I mentioned blacksmithing there - the game does have weaponry, and the game does have combat. It's a significant side of the game that moves Manor Lords away from being a settlement building game only, and towards an experience like Total War. I say "towards" because it's nowhere near that in depth, but there are similarities there. However, combat in the game is not particularly well represented in the game yet, partly because it's not fully implemented. You can fight, but a lot of the systems related to it, that give it depth and a sense of progression, are not there.

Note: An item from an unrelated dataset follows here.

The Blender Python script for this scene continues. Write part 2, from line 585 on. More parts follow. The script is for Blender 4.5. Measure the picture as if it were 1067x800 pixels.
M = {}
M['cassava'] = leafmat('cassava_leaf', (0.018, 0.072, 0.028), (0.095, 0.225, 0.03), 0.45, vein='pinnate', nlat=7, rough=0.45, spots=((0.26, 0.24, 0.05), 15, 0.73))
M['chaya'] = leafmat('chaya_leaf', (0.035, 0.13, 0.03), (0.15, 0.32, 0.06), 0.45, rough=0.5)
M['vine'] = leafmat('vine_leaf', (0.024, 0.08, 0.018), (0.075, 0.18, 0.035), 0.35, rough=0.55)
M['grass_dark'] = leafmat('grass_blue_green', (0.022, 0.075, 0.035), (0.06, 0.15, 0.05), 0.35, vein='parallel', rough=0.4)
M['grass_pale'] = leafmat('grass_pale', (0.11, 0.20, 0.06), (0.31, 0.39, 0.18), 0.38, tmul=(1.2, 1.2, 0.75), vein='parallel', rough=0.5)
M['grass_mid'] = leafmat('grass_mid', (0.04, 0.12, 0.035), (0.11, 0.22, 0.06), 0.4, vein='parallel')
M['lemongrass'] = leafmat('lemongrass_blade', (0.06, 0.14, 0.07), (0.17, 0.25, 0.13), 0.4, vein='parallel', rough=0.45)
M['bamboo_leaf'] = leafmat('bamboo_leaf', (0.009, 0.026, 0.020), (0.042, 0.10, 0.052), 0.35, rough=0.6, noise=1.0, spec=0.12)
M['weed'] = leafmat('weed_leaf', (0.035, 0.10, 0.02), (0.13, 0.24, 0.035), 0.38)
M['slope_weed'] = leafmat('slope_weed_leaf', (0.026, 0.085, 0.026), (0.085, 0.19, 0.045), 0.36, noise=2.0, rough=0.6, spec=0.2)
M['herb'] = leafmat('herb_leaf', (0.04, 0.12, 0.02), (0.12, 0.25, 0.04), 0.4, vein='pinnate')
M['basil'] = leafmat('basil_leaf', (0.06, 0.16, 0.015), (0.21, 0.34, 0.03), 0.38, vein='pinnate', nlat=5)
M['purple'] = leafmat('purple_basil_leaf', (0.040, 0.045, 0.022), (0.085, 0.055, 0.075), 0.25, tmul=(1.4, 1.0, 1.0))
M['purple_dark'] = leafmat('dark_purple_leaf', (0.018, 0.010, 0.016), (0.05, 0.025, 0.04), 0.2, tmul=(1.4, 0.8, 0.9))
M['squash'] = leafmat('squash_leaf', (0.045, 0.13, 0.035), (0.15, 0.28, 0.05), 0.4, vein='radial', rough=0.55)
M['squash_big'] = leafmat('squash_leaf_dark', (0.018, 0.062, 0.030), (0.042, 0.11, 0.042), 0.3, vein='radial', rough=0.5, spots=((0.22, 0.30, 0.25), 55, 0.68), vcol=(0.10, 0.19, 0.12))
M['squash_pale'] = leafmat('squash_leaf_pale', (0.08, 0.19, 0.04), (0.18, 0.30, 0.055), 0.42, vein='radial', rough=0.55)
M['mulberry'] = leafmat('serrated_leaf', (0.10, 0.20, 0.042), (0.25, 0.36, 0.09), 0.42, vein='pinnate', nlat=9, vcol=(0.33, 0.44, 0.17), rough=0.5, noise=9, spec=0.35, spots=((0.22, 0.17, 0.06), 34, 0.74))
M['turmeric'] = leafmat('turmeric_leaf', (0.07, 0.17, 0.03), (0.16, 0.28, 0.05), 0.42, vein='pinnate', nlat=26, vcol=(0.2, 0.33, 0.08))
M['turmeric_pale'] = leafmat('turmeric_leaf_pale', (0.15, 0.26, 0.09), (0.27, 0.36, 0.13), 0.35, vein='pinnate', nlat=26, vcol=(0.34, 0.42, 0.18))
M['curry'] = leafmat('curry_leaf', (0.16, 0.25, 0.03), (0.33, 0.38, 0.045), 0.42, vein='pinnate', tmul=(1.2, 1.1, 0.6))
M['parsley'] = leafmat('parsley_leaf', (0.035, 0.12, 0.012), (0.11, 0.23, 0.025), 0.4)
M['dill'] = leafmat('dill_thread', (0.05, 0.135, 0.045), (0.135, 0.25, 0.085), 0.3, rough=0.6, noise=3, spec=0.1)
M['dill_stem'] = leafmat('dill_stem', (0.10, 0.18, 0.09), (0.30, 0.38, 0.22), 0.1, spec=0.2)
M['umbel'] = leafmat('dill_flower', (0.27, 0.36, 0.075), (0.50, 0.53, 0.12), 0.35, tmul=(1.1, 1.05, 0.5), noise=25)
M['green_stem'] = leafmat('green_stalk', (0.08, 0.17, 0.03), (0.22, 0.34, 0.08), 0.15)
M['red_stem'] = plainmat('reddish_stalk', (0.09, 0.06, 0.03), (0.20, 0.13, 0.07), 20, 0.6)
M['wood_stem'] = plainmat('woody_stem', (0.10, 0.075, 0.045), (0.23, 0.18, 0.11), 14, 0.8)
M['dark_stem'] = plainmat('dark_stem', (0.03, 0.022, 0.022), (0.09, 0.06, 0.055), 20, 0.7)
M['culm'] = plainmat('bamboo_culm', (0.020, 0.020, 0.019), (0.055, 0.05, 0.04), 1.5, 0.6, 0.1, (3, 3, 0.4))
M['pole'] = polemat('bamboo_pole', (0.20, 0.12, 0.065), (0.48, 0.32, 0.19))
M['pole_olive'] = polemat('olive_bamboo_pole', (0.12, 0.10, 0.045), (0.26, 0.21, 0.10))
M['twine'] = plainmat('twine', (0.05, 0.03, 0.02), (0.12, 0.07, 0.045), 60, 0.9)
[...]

You recruit an army two ways. You can raise from your population militia to fight for you, providing you have enough people to recruit from and enough equipment to fit them out with - swords and shields, spears and shields, polearms, bows, etc. There are varying types of units. But again, because populations grow slowly and because weapons are complex things to make, raising your own militia will be out of your reach for a while. The other way to raise an army is by hiring mercenaries, though you won't have the kind of currency - the coin kind, the second kind - until you build a manor and tax your population, so it comes later in the game.